La diputada Victoria Donda recordó las sugerencias que el FMI le hizo al gobierno argentino en 2016. El organismo financiero aconsejó “hacer sustentable el sistema previsional, modificar la fórmula de actualización y aumentar la edad de las jubilaciones”. Donda señaló en el Congreso: “aumentan las tarifas, aumentan los alimentos, aumentan los servicios y quieren recortar las jubilaciones”. La diputada está entre los que le exigen al gobierno que pesque recursos en mares más profundos.
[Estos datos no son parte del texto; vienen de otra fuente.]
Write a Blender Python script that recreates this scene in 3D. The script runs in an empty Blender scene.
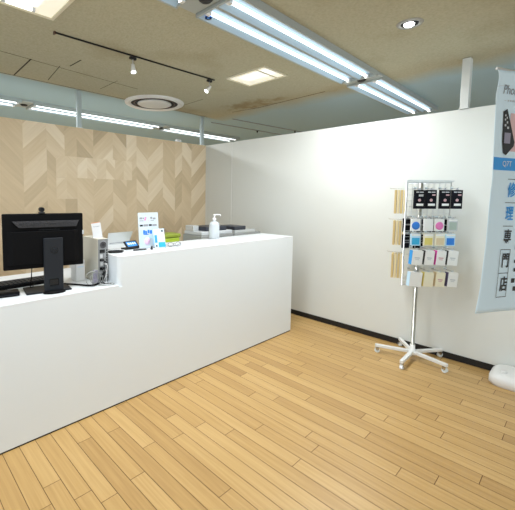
import bpy, bmesh, math, random
from mathutils import Vector, Matrix
random.seed(7)
S = bpy.context.scene
COL = S.collection
PI = math.pi

# ------------------------------------------------------------------ materials
def mat(name, col, rough=.5, metal=0, emit=0, ecol=None, var=0, vscale=20, bump=0, bscale=200, alpha=1, trans=0, spec=.5):
    m = bpy.data.materials.new(name); m.use_nodes = True
    nt = m.node_tree; b = nt.nodes['Principled BSDF']
    b.inputs['Base Color'].default_value = (*col, 1)
    b.inputs['Roughness'].default_value = rough
    b.inputs['Metallic'].default_value = metal
    b.inputs['Specular IOR Level'].default_value = spec
    if emit:
        b.inputs['Emission Color'].default_value = (*(ecol or col), 1)
        b.inputs['Emission Strength'].default_value = emit
    if trans: b.inputs['Transmission Weight'].default_value = trans
    if alpha < 1: b.inputs['Alpha'].default_value = alpha
    if var or bump:
        tc = nt.nodes.new('ShaderNodeTexCoord')
        n = nt.nodes.new('ShaderNodeTexNoise'); n.inputs['Scale'].default_value = vscale
        n.inputs['Detail'].default_value = 4
        nt.links.new(tc.outputs['Object'], n.inputs['Vector'])
        if var:
            mx = nt.nodes.new('ShaderNodeMix'); mx.data_type = 'RGBA'
            mx.inputs[6].default_value = (*[max(0, c*(1-var)) for c in col], 1)
            mx.inputs[7].default_value = (*[min(1, c*(1+var)) for c in col], 1)
            nt.links.new(n.outputs['Fac'], mx.inputs[0])
            nt.links.new(mx.outputs[2], b.inputs['Base Color'])
        if bump:
            n2 = nt.nodes.new('ShaderNodeTexNoise'); n2.inputs['Scale'].default_value = bscale
            nt.links.new(tc.outputs['Object'], n2.inputs['Vector'])
            bp = nt.nodes.new('ShaderNodeBump'); bp.inputs['Strength'].default_value = bump
            bp.inputs['Distance'].default_value = .01
            nt.links.new(n2.outputs['Fac'], bp.inputs['Height'])
            nt.links.new(bp.outputs['Normal'], b.inputs['Normal'])
    return m

def wood_mat(name, dark, mid, light, rough, grain=(3, 40), bump=.05, coat=0, gk=.75):
    """boards: the mesh carries a per-board 'tone' attribute and board-aligned UVs"""
    m = bpy.data.materials.new(name); m.use_nodes = True
    nt = m.node_tree; b = nt.nodes['Principled BSDF']; L = nt.links.new
    at = nt.nodes.new('ShaderNodeAttribute'); at.attribute_name = 'tone'
    uv = nt.nodes.new('ShaderNodeTexCoord')
    mp = nt.nodes.new('ShaderNodeMapping'); mp.inputs['Scale'].default_value = (grain[0], grain[1], 1)
    L(uv.outputs['UV'], mp.inputs['Vector'])
    n = nt.nodes.new('ShaderNodeTexNoise'); n.inputs['Scale'].default_value = 1; n.inputs['Detail'].default_value = 6
    n.inputs['Distortion'].default_value = .6
    L(mp.outputs['Vector'], n.inputs['Vector'])
    ma = nt.nodes.new('ShaderNodeMath'); ma.operation = 'MULTIPLY_ADD'; ma.inputs[1].default_value = gk; ma.inputs[2].default_value = -gk/2
    L(n.outputs['Fac'], ma.inputs[0])
    ad = nt.nodes.new('ShaderNodeMath'); ad.operation = 'ADD'
    L(at.outputs['Fac'], ad.inputs[0]); L(ma.outputs[0], ad.inputs[1])
    cr = nt.nodes.new('ShaderNodeValToRGB')
    cr.color_ramp.elements[0].color = (*dark, 1); cr.color_ramp.elements[0].position = 0
    cr.color_ramp.elements[1].color = (*light, 1); cr.color_ramp.elements[1].position = 1
    e = cr.color_ramp.elements.new(.5); e.color = (*mid, 1)
    L(ad.outputs[0], cr.inputs['Fac']); L(cr.outputs['Color'], b.inputs['Base Color'])
    b.inputs['Roughness'].default_value = rough
    b.inputs['Coat Weight'].default_value = coat; b.inputs['Coat Roughness'].default_value = .25
    bp = nt.nodes.new('ShaderNodeBump'); bp.inputs['Strength'].default_value = bump; bp.inputs['Distance'].default_value = .002
    L(n.outputs['Fac'], bp.inputs['Height']); L(bp.outputs['Normal'], b.inputs['Normal'])
    return m

M = {}
M['floor'] = wood_mat('oak_floor', (.36,.20,.065), (.52,.32,.115), (.66,.44,.185), .36, (2.2, 60), .05)
M['gap'] = mat('plank_gap', (.16,.08,.03), .7)
M['veneer'] = wood_mat('chevron_veneer', (.50,.38,.235), (.68,.53,.34), (.84,.71,.53), .55, (2.5, 30), .03, gk=.5)
M['wall'] = mat('partition_white', (.72,.735,.70), .6, var=.02, vscale=3, bump=.05, bscale=300)
M['wall_far'] = mat('distant_wall_grey', (.45,.48,.48), .8, var=.05, vscale=2)
M['baseb'] = mat('black_skirting', (.006,.006,.007), .5)
M['counter'] = mat('counter_laminate', (.80,.85,.88), .42, var=.01, vscale=4)
M['ctop'] = mat('counter_top_white', (.80,.83,.85), .3)
M['plinth'] = mat('counter_plinth_black', (.01,.01,.01), .5)
M['seam'] = mat('ceiling_seam_dark', (.035,.028,.018), .9)
M['post'] = mat('post_painted', (.72,.74,.72), .4)
M['white'] = mat('white_plastic', (.82,.82,.81), .4)
M['whitem'] = mat('white_metal', (.80,.80,.78), .35)
M['cream'] = mat('cream_enamel', (.80,.77,.62), .4)
M['reflector'] = mat('reflector_white', (.44,.60,.74), .5)
M['housing'] = mat('fixture_housing_grey', (.42,.46,.45), .5)
M['tube'] = mat('lit_tube', (1,1,1), .4, emit=1.7, ecol=(.97,.99,1))
M['tubefar'] = mat('lit_tube_far_row', (1,1,1), .4, emit=2, ecol=(.95,1,1))
M['diff'] = mat('lit_diffuser_warm', (1,.97,.85), .5, emit=.40, ecol=(1,.94,.76))
M['diffc'] = mat('lit_diffuser_bright', (.95,.97,1), .5, emit=.65, ecol=(.97,.97,.95))
M['lampw'] = mat('lit_spot_lamp', (1,1,1), .4, emit=12, ecol=(.95,.98,1))
M['bluest'] = mat('sticker_blue', (.03,.2,.75), .5)
M['black'] = mat('black_plastic', (.003,.003,.0035), .5, spec=.1)
M['blackm'] = mat('black_matte', (.01,.01,.011), .6)
M['dgrey'] = mat('charcoal_plastic', (.017,.0195,.024), .5, spec=.2)
M['vent'] = mat('monitor_vent_grey', (.03,.03,.034), .5, bump=.6, bscale=120)
M['logo'] = mat('logo_dark', (.004,.004,.004), .25)
M['beigecase'] = mat('case_light_grey_metal', (.60,.58,.50), .45, metal=.15)
M['steel'] = mat('steel_panel', (.28,.29,.29), .4, metal=.6)
M['chrome'] = mat('chromed_steel', (.62,.62,.60), .22, metal=1)
M['wire'] = mat('plated_wire', (.66,.68,.68), .3, metal=.7)
M['polem'] = mat('pole_satin_steel', (.48,.47,.42), .3, metal=.9)
M['caster'] = mat('caster_translucent', (.72,.72,.68), .25)
M['printer'] = mat('printer_grey', (.30,.31,.30), .5)
M['printerd'] = mat('printer_charcoal', (.03,.035,.05), .4)
M['laptop'] = mat('laptop_silver', (.62,.64,.64), .35, metal=.3)
M['lime'] = mat('lime_plastic', (.42,.55,.04), .5)
M['limed'] = mat('olive_lid', (.27,.33,.03), .5)
M['scr'] = mat('lit_screen_blue', (.05,.25,.7), .2, emit=.2, ecol=(.12,.4,.9))
M['scrw'] = mat('lit_screen_glyph', (.8,.9,1), .2, emit=.3)
M['paper'] = mat('paper_white', (.72,.73,.74), .7)
M['signsheet'] = mat('sign_pale_sheet', (.60,.68,.74), .6)
M['paperb'] = mat('paper_pale_blue', (.66,.80,.92), .6)
M['bottle'] = mat('bottle_translucent', (.74,.79,.82), .2, trans=.25)
M['blue'] = mat('print_blue', (.02,.20,.68), .5)
M['sky'] = mat('print_sky_blue', (.035,.33,.78), .5)
M['aqua'] = mat('print_aqua', (.03,.40,.70), .45)
M['palesky'] = mat('print_pale_sky', (.55,.78,.95), .5)
M['pink'] = mat('print_pink', (.80,.20,.50), .5)
M['palepink'] = mat('print_pale_pink', (.90,.62,.84), .5)
M['rose'] = mat('print_rose', (.65,.40,.42), .5)
M['magenta'] = mat('print_magenta', (.75,.06,.42), .5)
M['yellow'] = mat('print_mustard', (.74,.62,.16), .5)
M['tan'] = mat('print_tan', (.72,.58,.36), .5)
M['sand'] = mat('card_sand', (.66,.50,.22), .6)
M['sand2'] = mat('card_pale_sand', (.78,.66,.38), .6)
M['greenish'] = mat('print_grey_green', (.42,.50,.44), .5)
M['purple'] = mat('print_dark_purple', (.07,.05,.15), .5)
M['boxblack'] = mat('box_black_gloss', (.006,.006,.010), .5, spec=.12)
M['boxwhite'] = mat('box_white', (.86,.86,.84), .45)
M['boxcream'] = mat('box_cream', (.86,.81,.62), .45)
M['grey'] = mat('print_grey', (.30,.31,.33), .5)
M['lgrey'] = mat('print_light_grey', (.58,.60,.62), .5)
M['ink'] = mat('print_black', (.012,.012,.014), .5)
M['banner'] = mat('banner_cloth_pale_blue', (.74,.89,.98), .7)
M['skin'] = mat('print_skin_pink', (.74,.50,.50), .6)
M['orange'] = mat('print_orange', (.70,.28,.10), .5)
M['brown'] = mat('pen_brown', (.10,.05,.03), .4)
M['lilac'] = mat('adapter_grey_lilac', (.30,.28,.36), .5)
M['cgrey'] = mat('cable_grey', (.35,.36,.34), .5)

# ceiling: buff fissured tile over the shop, blending to blue-grey beyond the partitions, brown water stains
def ceiling_material():
    m = bpy.data.materials.new('ceiling_buff_and_grey'); m.use_nodes = True
    nt = m.node_tree; b = nt.nodes['Principled BSDF']; L = nt.links.new
    def math_(op, a, c=None, v=None, cl=False):
        n = nt.nodes.new('ShaderNodeMath'); n.operation = op; n.use_clamp = cl
        for i, x in enumerate((a, c)):
            if x is None: continue
            if isinstance(x, (int, float)): n.inputs[i].default_value = x
            else: L(x, n.inputs[i])
        return n.outputs[0]
    tc = nt.nodes.new('ShaderNodeTexCoord'); sp = nt.nodes.new('ShaderNodeSeparateXYZ')
    L(tc.outputs['Object'], sp.inputs[0])
    nz = nt.nodes.new('ShaderNodeTexNoise'); nz.inputs['Scale'].default_value = 1.7; nz.inputs['Detail'].default_value = 5
    L(tc.outputs['Object'], nz.inputs['Vector'])
    wob = math_('MULTIPLY', math_('SUBTRACT', nz.outputs['Fac'], .5), .5)
    gy = math_('MULTIPLY', math_('SUBTRACT', sp.outputs['Y'], 3.96), 14.0, cl=True)
    gx = math_('MULTIPLY', math_('ADD', math_('SUBTRACT', sp.outputs['X'], 3.78), wob), 2.6, cl=True)
    g = math_('MAXIMUM', gy, gx)
    fine = nt.nodes.new('ShaderNodeTexNoise'); fine.inputs['Scale'].default_value = 60; fine.inputs['Detail'].default_value = 5
    L(tc.outputs['Object'], fine.inputs['Vector'])
    buff = nt.nodes.new('ShaderNodeMix'); buff.data_type = 'RGBA'
    buff.inputs[6].default_value = (.385,.365,.25,1); buff.inputs[7].default_value = (.58,.56,.43,1)
    L(fine.outputs['Fac'], buff.inputs[0])
    st = nt.nodes.new('ShaderNodeTexNoise'); st.inputs['Scale'].default_value = 1.3; st.inputs['Detail'].default_value = 7
    mp = nt.nodes.new('ShaderNodeMapping'); mp.inputs['Location'].default_value = (3.1,1.7,0)
    L(tc.outputs['Object'], mp.inputs['Vector']); L(mp.outputs['Vector'], st.inputs['Vector'])
    stain = math_('MULTIPLY', math_('SUBTRACT', st.outputs['Fac'], .56), 5.0, cl=True)
    stain = math_('MULTIPLY', stain, .45)
    # a water mark by the partition corner
    dx = math_('MULTIPLY', math_('SUBTRACT', sp.outputs['X'], 3.62), 3.4); dy = math_('MULTIPLY', math_('SUBTRACT', sp.outputs['Y'], 3.05), 1.5)
    rr = math_('ADD', math_('MULTIPLY', dx, dx), math_('MULTIPLY', dy, dy))
    f2 = nt.nodes.new('ShaderNodeTexNoise'); f2.inputs['Scale'].default_value = 9; f2.inputs['Detail'].default_value = 6
    L(tc.outputs['Object'], f2.inputs['Vector'])
    mk = math_('MULTIPLY', math_('SUBTRACT', math_('SUBTRACT', math_('MULTIPLY', f2.outputs['Fac'], 2.2), .55), rr), 1.6, cl=True)
    stain = math_('MAXIMUM', stain, math_('MULTIPLY', mk, .6))
    sm = nt.nodes.new('ShaderNodeMix'); sm.data_type = 'RGBA'
    L(stain, sm.inputs[0]); L(buff.outputs[2], sm.inputs[6]); sm.inputs[7].default_value = (.27,.19,.085,1)
    gm = nt.nodes.new('ShaderNodeMix'); gm.data_type = 'RGBA'
    L(g, gm.inputs[0]); L(sm.outputs[2], gm.inputs[6]); gm.inputs[7].default_value = (.42,.57,.65,1)
    L(gm.outputs[2], b.inputs['Base Color']); b.inputs['Roughness'].default_value = .95
    b.inputs['Specular IOR Level'].default_value = .1
    bp = nt.nodes.new('ShaderNodeBump'); bp.inputs['Strength'].default_value = .5; bp.inputs['Distance'].default_value = .006
    L(fine.outputs['Fac'], bp.inputs['Height']); L(bp.outputs['Normal'], b.inputs['Normal'])
    return m
M['ceiling'] = ceiling_material()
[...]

Allí dónde navegan peces más grandes, ricos y poderosos, por ejemplo.

Hasta aquí la pelea ideológica que debe resolverse en las urnas primero y en el Congreso después. Quitarle a los que tienen más o recortar dónde sea sin tocar al sector privado “para no desalentar las inversiones”. Dos visiones contrapuestas de una batalla que debe ser política y cultural. Pero esto es Argentina y no Suecia.

El tratamiento desató un aluvión de acciones de violencia (durante horas se atacó a la policía de la Ciudad de Buenos Aires con piedras y palos de manera brutal) y luego una fuerte represión policial con jubilados apaleados y manifestantes arrollados por una moto.
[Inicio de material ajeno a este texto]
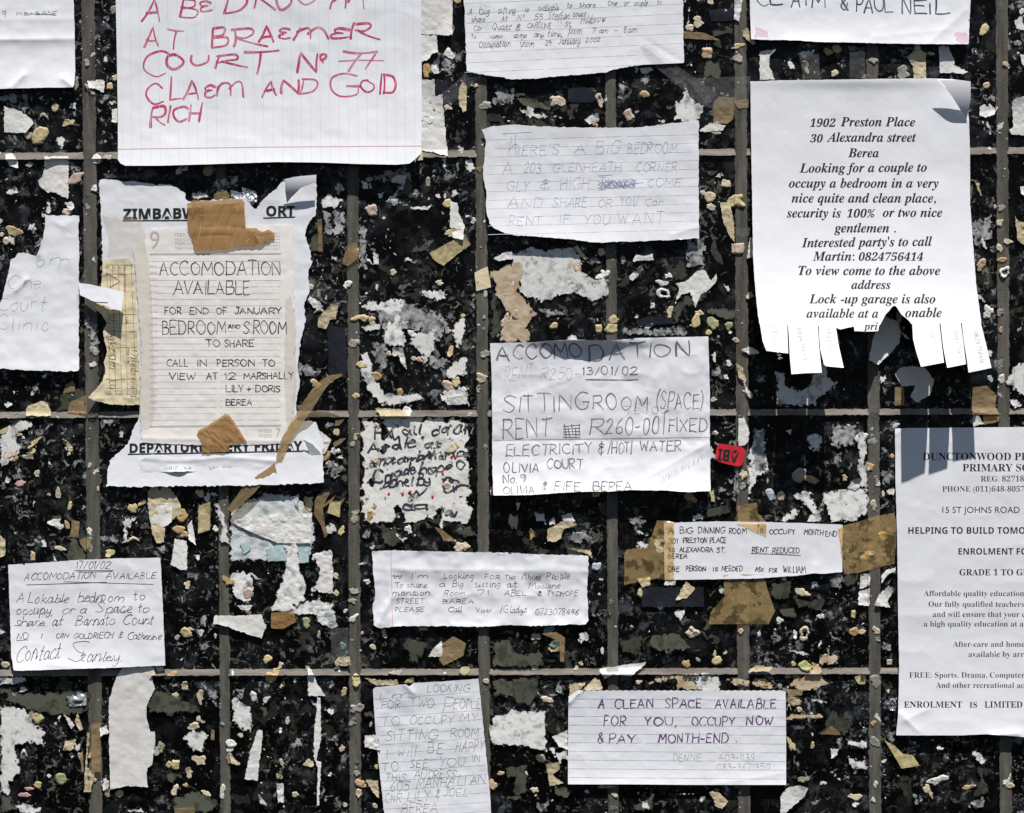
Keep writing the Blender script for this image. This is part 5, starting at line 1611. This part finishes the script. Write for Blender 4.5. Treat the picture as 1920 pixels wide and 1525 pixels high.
remnant("clean white torn paper band across the bluish remnant", "432,976 480,968 585,961 584,1000 582,1019 550,1019 520,1018 480,1002 445,986", 'w', 3.8, 1.0, 202, 0.7, "paper_scrap", "paper scrap")
remnant("dirty white paper tail hanging below the bluish remnant", "508,1148 520,1110 532,1075 538,1050 533,1020 560,1020 562,1060 575,1100 572,1125 548,1142 530,1150", 'f', 4.0, 0.6, 203, 2.5)
remnant("square torn white paper right of the dirty white tail", "586,1040 605,1034 623,1032 625,1112 605,1112 588,1104 598,1085 600,1065", 'w', 1.6, 0.9, 204, 2.0, "paper_scrap", "paper scrap")
remnant("fuzzy white paper tuft left of the dirty white tail", "430,1080 445,1068 470,1075 476,1100 470,1128 455,1135 440,1115", 'f', 1.2, 0.6, 205, 3)
remnant("fuzzy white paper tuft at the foot of the dirty white tail", "540,1138 570,1128 600,1124 626,1135 612,1156 575,1152 545,1152", 'f', 1.6, 0.6, 206, 3)
remnant("bluish white paper crumb patch right of the tan tape at the tail's foot", "590,1140 612,1138 626,1145 636,1175 618,1180 596,1166", 'bluefibre', 1.8, 1.2, 207, 3)
remnant("glossy tan tape square at the foot of the dirty white tail", "508,1150 530,1147 551,1148 556,1166 530,1180 508,1178", 'B', 5.0, 0.9, 208, 0.8, "tape_scrap", "tape")
remnant("white paper flap folded off the coach poster's lower right corner", "572,793 590,800 622,825 608,852 590,842 573,832", 'w', 5.2, 1.0, 209, 1.0, "paper_scrap", "paper scrap")
o = patch("paper_flap", pl("568,824 586,833 600,848 607,863 600,883 585,858"), lambda x, y, f: 8 + 9 * np.clip((860 - y) / 35, 0, 1), M['paper'], cell=1.4, thick=0.5)
tag(o, "shaded triangular paper flap curling off the coach poster's right side", "paper scrap")
o = patch("paper_label", pl("890,511 905,504 914,500 921,539 893,546"), lambda x, y, f: 5.2 + (x - 890) * 0.05 + 0.2 * fbm(x / 9, y / 9, 220, 2), M['card'], cell=1.3, rough=0.4, thick=0.5)
tag(o, "small square yellow paper label with printed numbers on a grout joint", "paper label")
printed("printed_text", [('s', "..27", 892, 898, 532, 1.6)], lambda x, y, f: np.full(x.shape, 5.9), M['ink_print'], o)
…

La legión integrada por militantes de una izquierda con praxis fascista, barras bravas, lúmpenes e infiltrados lograron su cometido. Opacaron la enorme movilización de repudio que se congregó frente al Congreso de la Nación. En la madrugada miles de ciudadanos que se manifestaron pacíficamente con ruidosos cacerolazos volvieron a poner las cosas en su lugar. Una parte significativa de la población rechaza la reforma.

Con todo, los menos pudieron sobre los más. El repudio de la clase política a la violencia, en especial la que se denomina progresista, debe ser contundente. Hasta hoy sólo la conducción de la CGT –que inexplicablemente lanzó un paro sin movilización– y el PJ bonaerense se manifestaron con claridad. No más sangre en las calles debería ser una consigna sin ateos entre oficialistas y opositores. Ya hubo dos muertos en refriegas con fuerzas de seguridad: Santiago Maldonado y Rafael Nahuel, este último víctima de una bala de un agente de la Prefectura.

En la Casa de Gobierno deben entender que no se trata de tolerar la movilización popular sino de aceptarla. Las protestas ante medidas injustas son consecuencia de esas medidas y, cuando son pacíficas, hacen a le esencia misma de la democracia.

Las leyes se debaten en el Congreso, nadie puede discutirlo, pero todo dirigente democrático tiene la obligación ética de escuchar lo que dicen las voces de los ciudadanos. El riesgo de no hacerlo, más temprano que tarde, se paga con el aislamiento y la soledad.